Short exercise -
Your task is to print exactly the lines from the line that contains "Write the bpy" through the line that contains "cam_d.clip_start = 0.05;", with pictures left out.
begin Exercise material
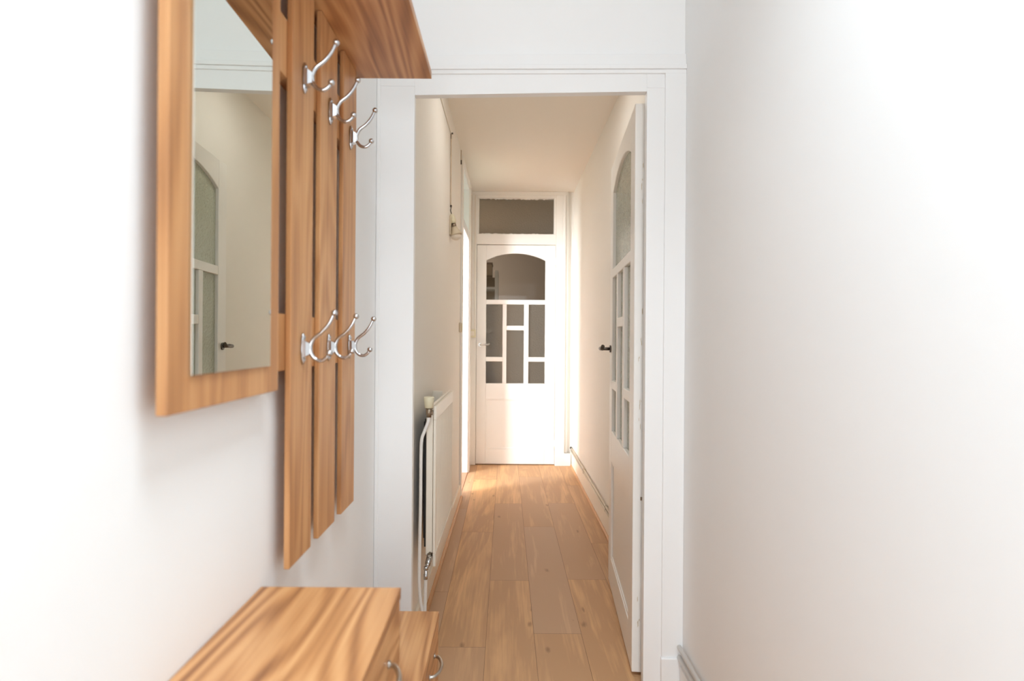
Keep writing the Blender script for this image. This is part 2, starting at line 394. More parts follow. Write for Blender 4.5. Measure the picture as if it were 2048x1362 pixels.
# far wall around the door and its transom light
FX0, FX1 = -0.274, 0.455       # far door
fw = MB().box(HLX-0.02, -0.30, YE, YE+0.1, 0, ZH).box(0.50, HRX+0.02, YE, YE+0.1, 0, ZH)
fw.box(-0.30, 0.50, YE, YE+0.1, 2.495, ZH)
struct(fw, 'wall_hall_back', M['cream_trim'], 'off-white end wall of the hall around the closed glazed door', 'wall')
tr = MB()
tr.box(-0.330, FX0-0.003, 5.268, YE+0.06, 0, 2.50)
tr.box(FX1+0.003, 0.522, 5.268, YE+0.06, 0, 2.50)
tr.box(FX0-0.003, FX1+0.003, 5.268, YE+0.06, 2.045, 2.142)
tr.box(FX0-0.003, -0.256, 5.268, YE+0.06, 2.142, 2.475).box(0.437, FX1+0.003, 5.268, YE+0.06, 2.142, 2.475)
tr.box(FX0-0.003, FX1+0.003, 5.268, YE+0.06, 2.475, 2.50)
struct(tr, 'trim_4', M['cream_trim'], 'off-white frame around the far door and its transom light', 'door frame', 0.003)
t5 = MB().box(0.522, 0.545, 5.258, YE, 0.115, 2.50).box(0.5455, 0.568, 5.272, YE, 0.115, 2.50)
t5.box(-0.330, 0.568, 5.272, YE, 2.50, 2.5365)
struct(t5, 'trim_5', M['cream_trim'], 'off-white moulding right of the far door frame', 'moulding', 0.004)
struct(MB().box(0.458, 0.606, 5.245, 5.268, 0, 0.115), 'baseboard_back', M['cream_trim'], 'short off-white baseboard right of the far door', 'baseboard', 0.003)
# hall baseboards and their pine strips
b1 = MB().box(HLX, HLX+0.012, 1.98, DY0-0.06, 0.016, 0.10).warp(skew)
struct(b1, 'baseboard_hall_left', M['rad'], 'cream baseboard under the radiator', 'baseboard', 0.002)
b2 = MB().box(HRX-0.012, HRX, 1.98, 5.245, 0.016, 0.125)
struct(b2, 'baseboard_hall_right', M['rad'], 'cream baseboard under the twin pipes of the hall', 'baseboard', 0.002)
s1 = MB().prism([(HLX, 0), (HLX+0.026, 0), (HLX+0.024, 0.008), (HLX+0.017, 0.016), (HLX, 0.018)], 'Y', 1.98, DY0-0.02)
s1.warp(lambda c: skew(c))
struct(s1, 'trim_6', M['strip'], 'orange pine strip along the floor under the radiator', 'floor strip')
s2 = MB().prism([(HRX, 0), (HRX-0.024, 0), (HRX-0.022, 0.008), (HRX-0.015, 0.016), (HRX, 0.018)], 'Y', 1.98, 5.245)
struct(s2, 'trim_7', M['strip'], 'orange pine strip along the floor under the twin pipes', 'floor strip')

# side doorway: lining, casing, transom bar, glass, threshold, and the bright room behind
sd = MB()
JX0, JX1 = HLX-0.132, HLX+0.004
sd.box(JX0, JX1, DY1-0.03, DY1, 0, 2.50).box(JX0, JX1, DY0, DY0+0.03, 0, 2.50)
sd.box(JX0, JX1, DY0+0.03, DY1-0.03, 2.03, 2.10).box(JX0, JX1, DY0+0.03, DY1-0.03, 2.465, 2.50)
sd.box(JX0+0.03, JX0+0.055, DY1-0.045, DY1-0.03, 0, 2.03)
sd.warp(skew)
struct(sd, 'door_3', M['white_trim'], 'white lining of the open side doorway left of the far door', 'doorway', 0.002)
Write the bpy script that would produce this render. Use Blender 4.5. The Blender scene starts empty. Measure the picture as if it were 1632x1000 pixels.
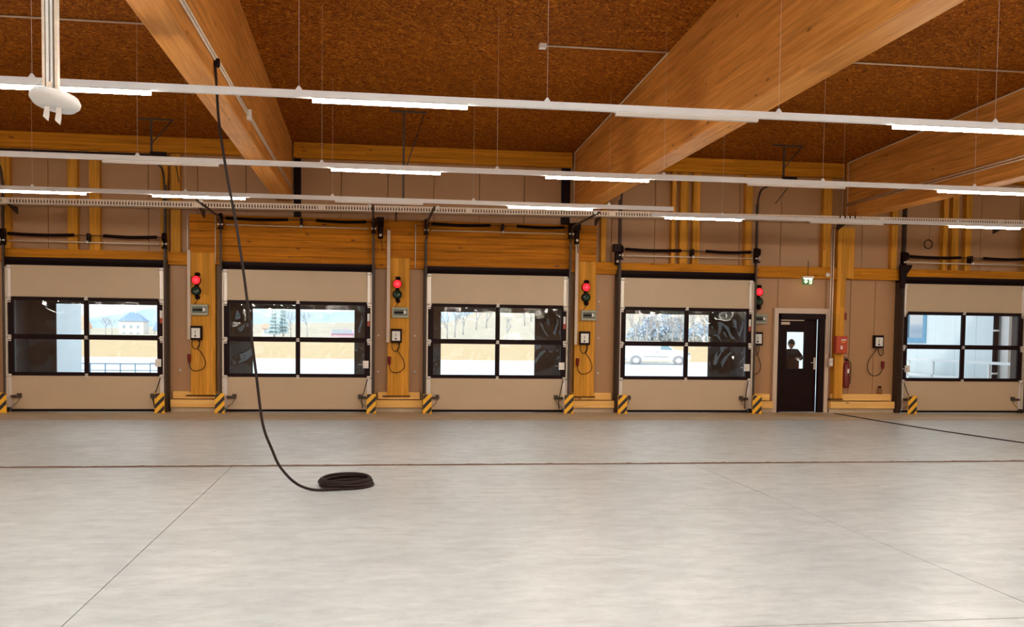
import bpy, bmesh, math, random
from mathutils import Vector, Matrix
random.seed(7)
sc = bpy.context.scene
C = sc.collection

# ------------------------------------------------------------------ camera
cam_d = bpy.data.cameras.new('camera')
cam = bpy.data.objects.new('camera', cam_d); C.objects.link(cam); sc.camera = cam
EYE = Vector((0, 0, 1.7489))
Rr = Vector((0.9902026, -0.1390475, 0.0128292))
Rf = Vector((0.1395141, 0.9890099, -0.0489407))
Ru = Vector((-0.0058831, 0.0502510, 0.9987193))
m = Matrix.Identity(4)
for i in range(3):
    m[i][0] = Rr[i]; m[i][1] = Ru[i]; m[i][2] = -Rf[i]; m[i][3] = EYE[i]
cam.matrix_world = m
cam_d.sensor_fit = 'HORIZONTAL'; cam_d.sensor_width = 36
cam_d.lens = 1547.67 / 1632 * 36
cam_d.shift_y = (607.95 - 500) / 1632
cam_d.clip_start = 0.05; cam_d.clip_end = 5000

# ------------------------------------------------------------------ world, sun, exposure
LED = 166.0
LED_COL = (1.0, 0.92, 0.80)
w = bpy.data.worlds.new('sky'); sc.world = w; w.use_nodes = True
nt = w.node_tree; nt.nodes.clear()
o_ = nt.nodes.new('ShaderNodeOutputWorld'); b_ = nt.nodes.new('ShaderNodeBackground')
tc = nt.nodes.new('ShaderNodeTexCoord'); sx = nt.nodes.new('ShaderNodeSeparateXYZ')
rp = nt.nodes.new('ShaderNodeValToRGB')
rp.color_ramp.elements[0].position = 0.0; rp.color_ramp.elements[0].color = (0.86, 0.94, 0.98, 1)
rp.color_ramp.elements[1].position = 0.7; rp.color_ramp.elements[1].color = (0.62, 0.80, 1.0, 1)
nt.links.new(tc.outputs['Generated'], sx.inputs[0]); nt.links.new(sx.outputs['Z'], rp.inputs[0])
nt.links.new(rp.outputs[0], b_.inputs[0]); b_.inputs[1].default_value = 1.5
nt.links.new(b_.outputs[0], o_.inputs[0])
sun_d = bpy.data.lights.new('sun', 'SUN'); sun_d.energy = 2.3; sun_d.angle = math.radians(3)
sun_d.color = (1, .95, .87)
sun = bpy.data.objects.new('sun', sun_d); C.objects.link(sun)
sun.rotation_euler = (math.radians(52), 0, math.radians(-20))   # from behind the camera, above the roof
vs = sc.view_settings
vs.view_transform = 'Standard'; vs.look = 'None'; vs.exposure = 0.0; vs.gamma = 1.0; vs.use_curve_mapping = False
cy = sc.cycles
cy.max_bounces = 8; cy.diffuse_bounces = 4; cy.glossy_bounces = 4; cy.transparent_max_bounces = 16
cy.transmission_bounces = 6; cy.sample_clamp_indirect = 6.0; cy.use_denoising = True
cy.caustics_reflective = False; cy.caustics_refractive = False

# ------------------------------------------------------------------ materials
class NB:
    def __init__(s, name):
        s.m = bpy.data.materials.new(name); s.m.use_nodes = True
        s.t = s.m.node_tree; s.t.nodes.clear()
        s.out = s.t.nodes.new('ShaderNodeOutputMaterial')
    def n(s, typ, **k):
        a = s.t.nodes.new(typ)
        for q, v in k.items(): setattr(a, q, v)
        return a
    def l(s, a, b): s.t.links.new(a, b)
    def val(s, sock, v):
        if isinstance(v, (int, float)): sock.default_value = v
        elif isinstance(v, tuple): sock.default_value = v if len(v) == len(sock.default_value) else (*v, 1)
        else: s.l(v, sock)
    def math(s, op, a, b=0.0, c=0.0):
        q = s.n('ShaderNodeMath', operation=op)
        s.val(q.inputs[0], a); s.val(q.inputs[1], b); s.val(q.inputs[2], c)
        return q.outputs[0]
    def coord(s): return s.n('ShaderNodeTexCoord').outputs['Object']
    def mapping(s, v, scale=(1, 1, 1), rot=(0, 0, 0), loc=(0, 0, 0)):
        q = s.n('ShaderNodeMapping'); s.l(v, q.inputs[0])
        q.inputs['Scale'].default_value = scale; q.inputs['Rotation'].default_value = rot
        q.inputs['Location'].default_value = loc
        return q.outputs[0]
    def noise(s, v, scale=5, detail=3, rough=.5, dist=0):
        q = s.n('ShaderNodeTexNoise'); s.l(v, q.inputs['Vector'])
        q.inputs['Scale'].default_value = scale; q.inputs['Detail'].default_value = detail
        q.inputs['Roughness'].default_value = rough; q.inputs['Distortion'].default_value = dist
        return q.outputs['Fac']
    def ramp(s, f, stops):
        q = s.n('ShaderNodeValToRGB'); s.l(f, q.inputs[0]); e = q.color_ramp.elements
        while len(e) < len(stops): e.new(.5)
        for i, (p, c) in enumerate(stops):
            e[i].position = p; e[i].color = (*c, 1) if len(c) == 3 else c
        return q.outputs[0]
    def mix(s, f, a, b, typ='MIX'):
        q = s.n('ShaderNodeMix', data_type='RGBA', blend_type=typ)
        s.val(q.inputs[0], f); s.val(q.inputs[6], a); s.val(q.inputs[7], b)
        return q.outputs[2]
    def bsdf(s, col, rough=.5, metal=0.0, bump=None, bstr=.2, bdist=.01, spec=.5):
        p = s.n('ShaderNodeBsdfPrincipled')
        s.val(p.inputs['Base Color'], col); s.val(p.inputs['Roughness'], rough)
        p.inputs['Metallic'].default_value = metal
        p.inputs['Specular IOR Level'].default_value = spec
        if bump is not None:
            b = s.n('ShaderNodeBump'); b.inputs['Strength'].default_value = bstr
            b.inputs['Distance'].default_value = bdist
            s.l(bump, b.inputs['Height']); s.l(b.outputs[0], p.inputs['Normal'])
        s.l(p.outputs[0], s.out.inputs[0]); return s.m

def plain(name, col, rough=.5, metal=0.0, var=.08, scale=6, spec=.5):
    k = NB(name); v = k.coord(); n = k.noise(v, scale, 4, .6)
    lo = tuple(c * (1 - var) for c in col); hi = tuple(min(1, c * (1 + var)) for c in col)
    return k.bsdf(k.ramp(n, [(.3, lo), (.7, hi)]), rough, metal, n, .08, .002, spec)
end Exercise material
Exercise output -
Write the bpy script that would produce this render. Use Blender 4.5. The Blender scene starts empty. Measure the picture as if it were 1632x1000 pixels.
import bpy, bmesh, math, random
from mathutils import Vector, Matrix
random.seed(7)
sc = bpy.context.scene
C = sc.collection

# ------------------------------------------------------------------ camera
cam_d = bpy.data.cameras.new('camera')
cam = bpy.data.objects.new('camera', cam_d); C.objects.link(cam); sc.camera = cam
EYE = Vector((0, 0, 1.7489))
Rr = Vector((0.9902026, -0.1390475, 0.0128292))
Rf = Vector((0.1395141, 0.9890099, -0.0489407))
Ru = Vector((-0.0058831, 0.0502510, 0.9987193))
m = Matrix.Identity(4)
for i in range(3):
    m[i][0] = Rr[i]; m[i][1] = Ru[i]; m[i][2] = -Rf[i]; m[i][3] = EYE[i]
cam.matrix_world = m
cam_d.sensor_fit = 'HORIZONTAL'; cam_d.sensor_width = 36
cam_d.lens = 1547.67 / 1632 * 36
cam_d.shift_y = (607.95 - 500) / 1632
cam_d.clip_start = 0.05; cam_d.clip_end = 5000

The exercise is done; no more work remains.